Diante dos desafios em prol da sustentabilidade assumidos pelo Brasil, é imperativo a mudança de atitude da sociedade, mais especialmente dos governos, mormente o Governo Federal, a partir do qual se estabelecem as políticas nacionais.

Lamentavelmente, não é o que se observa. Ao contrário, o governo, em vez de buscar cumprir o que assinou com os demais países da ONU, atua de forma perniciosa na política ambiental. No campo da administração de trânsito, por exemplo, busca enfraquecer regras que atuam na segurança viária, sem falar no estímulo que faz à prática de irregularidades pelos condutores ao ir contra a fiscalização, assim como tem agido também em setores ambientais. No âmbito do transporte, não há recursos federais compatíveis com a necessidade do setor para financiamento de transporte de melhor qualidade e mais eficiente.

Nos governos locais, é imperativo colocar em práticas os princípios, as diretrizes e os objetivos da Política Nacional de Mobilidade (Lei 12.587), criando soluções para, de fato, priorizar o transporte público e a mobilidade ativa – pedestres e ciclistas. Daí é vital que leve adiante, e com celeridade, não só a conclusão dos Planos de Mobilidade Urbana, de maneira que estes sejam implementados de fato, e de forma harmonizada com Planos Diretores Urbanos, garantindo as diretrizes e objetivos da Lei.
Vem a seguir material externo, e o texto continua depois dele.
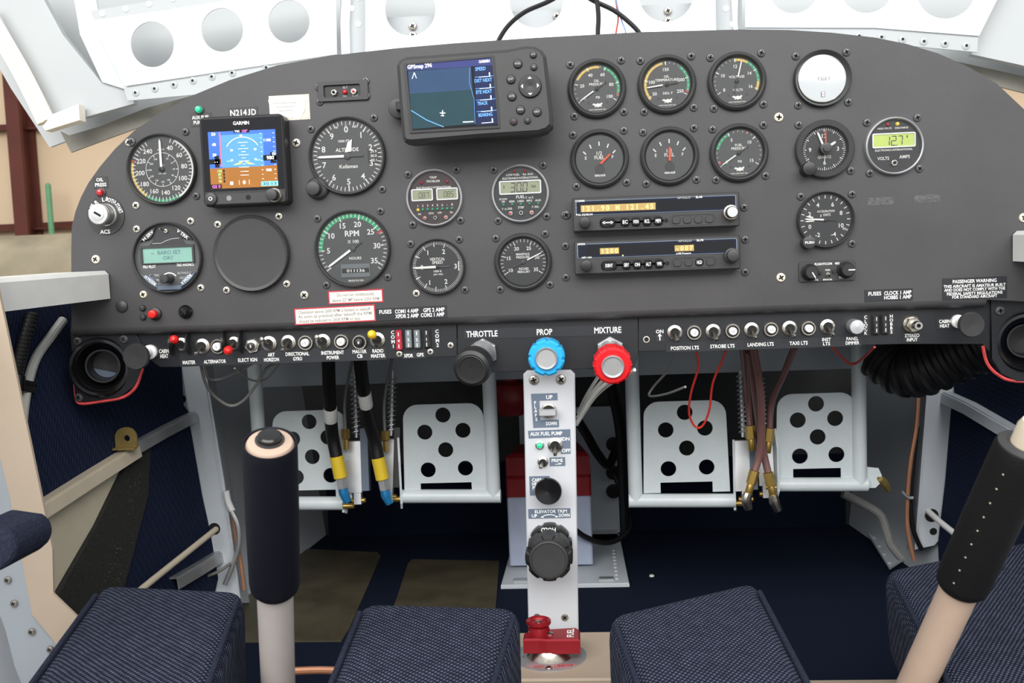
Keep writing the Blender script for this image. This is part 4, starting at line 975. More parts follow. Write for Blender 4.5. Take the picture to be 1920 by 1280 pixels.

Dados de junho de 2018, coletados em levantamento com 3.341 municípios realizado pelo Ministério das Cidades, mostrou que àquela altura apenas 193 possuíam o plano elaborado, número que correspondia a 9% das cidades que responderam aos ofícios da Pasta e a 25% da população brasileira.

A ANTP, em parceria com a NTU - Associação Nacional das Empresas de Transportes Urbanos, FNP - Frente Nacional de Prefeitos e o Fórum de Secretários e Dirigentes Públicos de Mobilidade Urbana, editou neste ano o Caderno Nº 25, que trata de cinco programas para melhoria da qualidade e da sustentabilidade do transporte público por ônibus, modo de transporte predominante em todas as cidades brasileiras. O caminho, ainda por trilhar, depende dos atores públicos. Mas é preciso dar o primeiro passo, evitando o retrocesso.

A assinatura dos respectivos protocolos – ODS e COP21 – não significa que as coisas irão acontecer no Brasil pela simples força da lei da gravidade. É necessário ação.